Key members of this faction included:
  • Vasiľ Biľak, their leader, had been a member of the Presidium since 1968 and was chairman of the party's Ideological Commission
  • Karel Hoffman, a Central Committee Secretary and Presidium member;
  • , Presidium member;
  • Jan Fojtík, Secretary;
  • Alois Indra, Presidium member and Chairman of the Federal Assembly ; and
  • Miloš Jakeš, Chairman of the Central Supervisory and Auditing Commission and Presidium member.
These hardliners opposed economic and political reforms and took a harsh stand on dissent.
The party's hegemony ended with the Velvet Revolution in 1989. In November, Jakeš and the entire Presidium resigned. Jakeš was succeeded by Karel Urbanek, who only held power for about a month before the party formally abandoned power in December. Later that month, Husák, who retained the presidency after standing down as general secretary, was forced to swear in the country's first non-Communist government in 41 years.

Federal party and dissolution

At the 18th party congress held November 3–4, 1990, the party was rebaptized as KSČS and became a federation of two parties: the Communist Party of Bohemia and Moravia and the Communist Party of Slovakia. Pavol Kanis served as the chairman of the Federal Council of KSČS. However, the two constituent organizations of the federal party were moving in different directions politically and there was great tension between them. KSS, the Slovak constituent party of KSČS, was renamed as Party of the Democratic Left on January 26, 1991. Whilst no longer a communist party per se, SDL formally remained as the Slovak constituent party of KSČS.

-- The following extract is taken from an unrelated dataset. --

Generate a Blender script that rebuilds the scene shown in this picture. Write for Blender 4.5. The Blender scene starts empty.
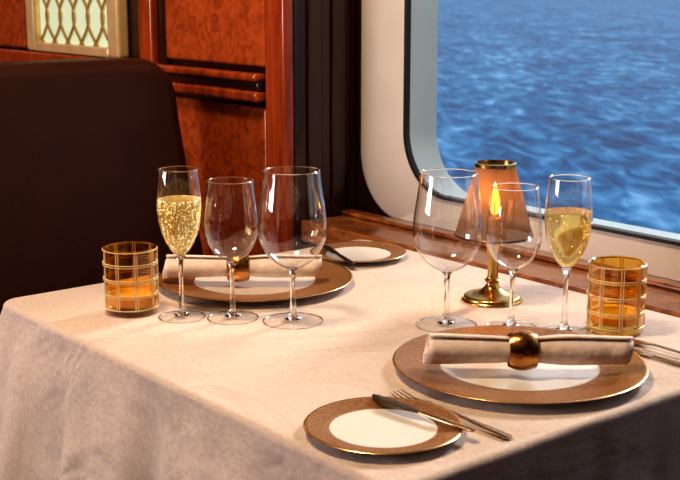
import bpy, bmesh, math, random
from mathutils import Vector, Matrix
random.seed(4)
W=(-.629,.777); Q=(.777,.629); TZ=.75
def P(s,q,z=0.): return (s*W[0]+q*Q[0], s*W[1]+q*Q[1], z)
ANG=math.atan2(Q[1],Q[0])
scene=bpy.context.scene
# ---------------- materials
def newmat(name):
    m=bpy.data.materials.new(name); m.use_nodes=True
    nt=m.node_tree; b=nt.nodes.get("Principled BSDF"); return m,nt,b
def pm(name,col,rough=.5,metal=0,coat=0,col2=None,nscale=5,stretch=(1,1,1),bump=0,bscale=50,detail=4,sheen=0,spec=.5,ramp=(.35,.65),dist=0):
    m,nt,b=newmat(name); N=nt.nodes; L=nt.links
    b.inputs['Roughness'].default_value=rough; b.inputs['Metallic'].default_value=metal
    b.inputs['Coat Weight'].default_value=coat; b.inputs['Coat Roughness'].default_value=.12
    b.inputs['Sheen Weight'].default_value=sheen; b.inputs['Specular IOR Level'].default_value=spec
    tc=N.new('ShaderNodeTexCoord'); mp=N.new('ShaderNodeMapping'); mp.inputs['Scale'].default_value=stretch
    L.new(tc.outputs['Object'],mp.inputs[0])
    if col2 is None: col2=tuple(c*.86 for c in col)
    n=N.new('ShaderNodeTexNoise'); n.inputs['Scale'].default_value=nscale; n.inputs['Detail'].default_value=detail; n.inputs['Distortion'].default_value=dist
    L.new(mp.outputs[0],n.inputs['Vector'])
    r=N.new('ShaderNodeValToRGB'); r.color_ramp.elements[0].position=ramp[0]; r.color_ramp.elements[1].position=ramp[1]
    r.color_ramp.elements[0].color=(*col2,1); r.color_ramp.elements[1].color=(*col,1)
    L.new(n.outputs['Fac'],r.inputs[0]); L.new(r.outputs[0],b.inputs['Base Color'])
    if bump:
        n2=N.new('ShaderNodeTexNoise'); n2.inputs['Scale'].default_value=bscale; n2.inputs['Detail'].default_value=3
        L.new(tc.outputs['Object'],n2.inputs['Vector'])
        bp=N.new('ShaderNodeBump'); bp.inputs['Strength'].default_value=bump; bp.inputs['Distance'].default_value=.01
        L.new(n2.outputs['Fac'],bp.inputs['Height']); L.new(bp.outputs[0],b.inputs['Normal'])
    return m
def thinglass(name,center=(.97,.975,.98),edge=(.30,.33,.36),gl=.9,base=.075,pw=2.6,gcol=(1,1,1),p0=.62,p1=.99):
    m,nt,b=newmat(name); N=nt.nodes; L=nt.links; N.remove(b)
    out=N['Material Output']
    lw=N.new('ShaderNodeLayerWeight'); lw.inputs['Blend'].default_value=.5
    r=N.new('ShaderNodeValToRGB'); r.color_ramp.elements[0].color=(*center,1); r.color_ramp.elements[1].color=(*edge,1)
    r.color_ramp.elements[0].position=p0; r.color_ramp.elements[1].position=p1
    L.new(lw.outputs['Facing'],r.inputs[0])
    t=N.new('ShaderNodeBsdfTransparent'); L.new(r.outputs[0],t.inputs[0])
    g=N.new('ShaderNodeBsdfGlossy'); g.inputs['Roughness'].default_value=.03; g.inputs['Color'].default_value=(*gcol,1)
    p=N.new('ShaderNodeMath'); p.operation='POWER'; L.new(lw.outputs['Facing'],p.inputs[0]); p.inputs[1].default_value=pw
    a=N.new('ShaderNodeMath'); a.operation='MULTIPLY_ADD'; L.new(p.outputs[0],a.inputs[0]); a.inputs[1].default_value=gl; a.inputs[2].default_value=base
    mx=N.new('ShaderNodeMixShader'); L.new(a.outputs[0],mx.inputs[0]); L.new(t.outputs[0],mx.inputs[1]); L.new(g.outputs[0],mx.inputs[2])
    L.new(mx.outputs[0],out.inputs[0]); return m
def realglass(name,col,ior=1.5,rough=0.0):
    m,nt,b=newmat(name); b.inputs['Base Color'].default_value=(*col,1); b.inputs['Roughness'].default_value=rough
    b.inputs['Transmission Weight'].default_value=1; b.inputs['IOR'].default_value=ior; return m
def liquid(name,tint,body,fac):
    m,nt,b=newmat(name); N=nt.nodes; L=nt.links
    b.inputs['Base Color'].default_value=(*tint,1); b.inputs['Roughness'].default_value=.02
    b.inputs['Transmission Weight'].default_value=1; b.inputs['IOR'].default_value=1.12
    d=N.new('ShaderNodeBsdfTranslucent'); d.inputs[0].default_value=(*body,1)
    d2=N.new('ShaderNodeBsdfDiffuse'); d2.inputs[0].default_value=(*body,1)
    a=N.new('ShaderNodeMixShader'); a.inputs[0].default_value=.4; L.new(d.outputs[0],a.inputs[1]); L.new(d2.outputs[0],a.inputs[2])
    x=N.new('ShaderNodeMixShader'); x.inputs[0].default_value=fac; L.new(b.outputs[0],x.inputs[1]); L.new(a.outputs[0],x.inputs[2])
    L.new(x.outputs[0],N['Material Output'].inputs[0]); return m
def emis(name,col,st):
    m,nt,b=newmat(name); b.inputs['Base Color'].default_value=(*col,1)
    b.inputs['Emission Color'].default_value=(*col,1); b.inputs['Emission Strength'].default_value=st; return m

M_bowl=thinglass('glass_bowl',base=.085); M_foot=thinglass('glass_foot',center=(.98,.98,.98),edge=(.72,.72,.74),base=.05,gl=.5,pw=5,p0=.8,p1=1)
M_stem=realglass('glass_stem',(1,1,1),1.5)
M_champ=liquid('champagne',(1,.90,.52),(1,.80,.34),.32); M_wine=liquid('white_wine',(1,.82,.36),(.98,.66,.16),.28)
M_bub=emis('bubble',(1,.96,.82),1.1)  # bubbles given a glow of their own so they show up
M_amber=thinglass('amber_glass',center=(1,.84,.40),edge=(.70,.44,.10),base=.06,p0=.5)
M_amberb=pm('amber_wax',(.92,.68,.18),.25,coat=.5,col2=(.85,.54,.09),nscale=30)
M_grid=pm('grid_gold',(.88,.74,.46),.3,metal=.3,nscale=80)
M_white=pm('porcelain',(.74,.72,.70),.18,coat=.4,nscale=3,col2=(.71,.69,.67))
M_gold=pm('gold_edge',(.74,.46,.22),.24,metal=.9,nscale=60)
M_bronze=pm('bronze',(.66,.45,.17),.22,metal=1,nscale=40)
M_copper=pm('copper_ring',(.60,.31,.11),.24,metal=1,nscale=60,col2=(.40,.18,.06),bump=.12,bscale=140)
M_cut=pm('cutlery_metal',(.60,.42,.26),.22,metal=1,nscale=60)
M_cutdark=pm('cutlery_dark',(.14,.09,.06),.25,metal=.8,nscale=60)
M_napkin=pm('napkin_fabric',(.76,.64,.57),.9,sheen=.3,nscale=90,bump=.35,bscale=40)
def rimmat():
    m,nt,b=newmat('plate_rim'); N=nt.nodes; L=nt.links
    tc=N.new('ShaderNodeTexCoord'); v=N.new('ShaderNodeTexVoronoi'); v.inputs['Scale'].default_value=420
    L.new(tc.outputs['Object'],v.inputs['Vector'])
    r=N.new('ShaderNodeValToRGB'); r.color_ramp.elements[0].color=(.46,.25,.115,1); r.color_ramp.elements[1].color=(.26,.125,.05,1)
    r.color_ramp.elements[0].position=.2; r.color_ramp.elements[1].position=.65
    L.new(v.outputs['Distance'],r.inputs[0]); L.new(r.outputs[0],b.inputs['Base Color'])
    bp=N.new('ShaderNodeBump'); bp.inputs['Strength'].default_value=.2; bp.inputs['Distance'].default_value=.0006; bp.invert=True
    L.new(v.outputs['Distance'],bp.inputs['Height']); L.new(bp.outputs[0],b.inputs['Normal'])
    b.inputs['Metallic'].default_value=.4; b.inputs['Roughness'].default_value=.38; return m
M_rim=rimmat()
def clothmat():
    m,nt,b=newmat('tablecloth_fabric'); N=nt.nodes; L=nt.links
    b.inputs['Roughness'].default_value=.8; b.inputs['Sheen Weight'].default_value=.2
    tc=N.new('ShaderNodeTexCoord')
    def noise(sc,stretch,det=3,dist=0):
        mp=N.new('ShaderNodeMapping'); mp.vector_type='POINT'; mp.inputs['Rotation'].default_value=(0,0,-ANG); 
        mp2=N.new('ShaderNodeMapping'); mp2.inputs['Scale'].default_value=stretch
        L.new(tc.outputs['Object'],mp.inputs[0]); L.new(mp.outputs[0],mp2.inputs[0])
        n=N.new('ShaderNodeTexNoise'); n.inputs['Scale'].default_value=sc; n.inputs['Detail'].default_value=det; n.inputs['Distortion'].default_value=dist
        L.new(mp2.outputs[0],n.inputs['Vector']); return n
    a=noise(95,(1,8,8)); c=noise(95,(8,1,1))
    ad=N.new('ShaderNodeMath'); ad.operation='ADD'; L.new(a.outputs['Fac'],ad.inputs[0]); L.new(c.outputs['Fac'],ad.inputs[1])
    hf=N.new('ShaderNodeMath'); hf.operation='MULTIPLY'; L.new(ad.outputs[0],hf.inputs[0]); hf.inputs[1].default_value=.5
    r=N.new('ShaderNodeValToRGB'); r.color_ramp.elements[0].color=(.51,.42,.375,1); r.color_ramp.elements[1].color=(.66,.56,.505,1)
    r.color_ramp.elements[0].position=.36; r.color_ramp.elements[1].position=.64
    L.new(hf.outputs[0],r.inputs[0]); L.new(r.outputs[0],b.inputs['Base Color'])
    n2=noise(4.5,(1,1,1),3,1.2)
    b1=N.new('ShaderNodeBump'); b1.inputs['Strength'].default_value=1; b1.inputs['Distance'].default_value=.018; L.new(n2.outputs['Fac'],b1.inputs['Height'])
    b2=N.new('ShaderNodeBump'); b2.inputs['Strength'].default_value=.7; b2.inputs['Distance'].default_value=.0010; L.new(hf.outputs[0],b2.inputs['Height'])
    L.new(b1.outputs[0],b2.inputs['Normal']); L.new(b2.outputs[0],b.inputs['Normal']); return m
M_cloth=clothmat()
M_burl=pm('burl_wood',(.46,.112,.026),.25,coat=.6,col2=(.28,.058,.014),nscale=38,detail=9,dist=1.2)
M_wood=pm('red_wood',(.40,.085,.020),.25,coat=.6,col2=(.23,.042,.010),nscale=6,stretch=(8,8,1),detail=6)
M_dark=pm('dark_wood',(.032,.011,.006),.25,coat=.5,nscale=6,stretch=(8,8,1))
M_ledge=pm('ledge_wood',(.40,.165,.06),.22,coat=.6,col2=(.20,.072,.026),nscale=5,stretch=(1.5,10,10),detail=6)
M_frame=pm('window_frame_white',(.66,.62,.60),.4,nscale=3)
M_reveal=pm('window_reveal',(.42,.56,.66),.4,nscale=3)
M_gasket=pm('rubber_gasket',(.015,.015,.018),.4,nscale=9)
M_leather=pm('leather_brown',(.050,.014,.007),.48,nscale=14,bump=.08,bscale=90,spec=.35)
M_floor=pm('carpet',(.10,.03,.02),.95,nscale=60,bump=.5,bscale=300)
M_ceil=pm('ceiling_paint',(.55,.48,.40),.8,nscale=4)
M_pane=thinglass('window_pane',center=(.98,.99,.995),edge=(.9,.92,.94),gl=.0,base=.008)
M_goldframe=pm('gold_frame',(.82,.64,.36),.3,metal=.4,nscale=30)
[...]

In August 1991, upon the request of SDL, the party mutated into the Federation of the Communist Party of Bohemia and Moravia and the Party of the Democratic Left. KSČM unsuccessfully appealed to two Slovak communist splinter parties, the Communist Party of Slovakia – 91 and the Union of Communists of Slovakia, to join the Federation. At the first SDL congress in December 1991, SDL formally withdrew from the Federation with the KSČM. The Federation was formally declared dissolved in April 1992.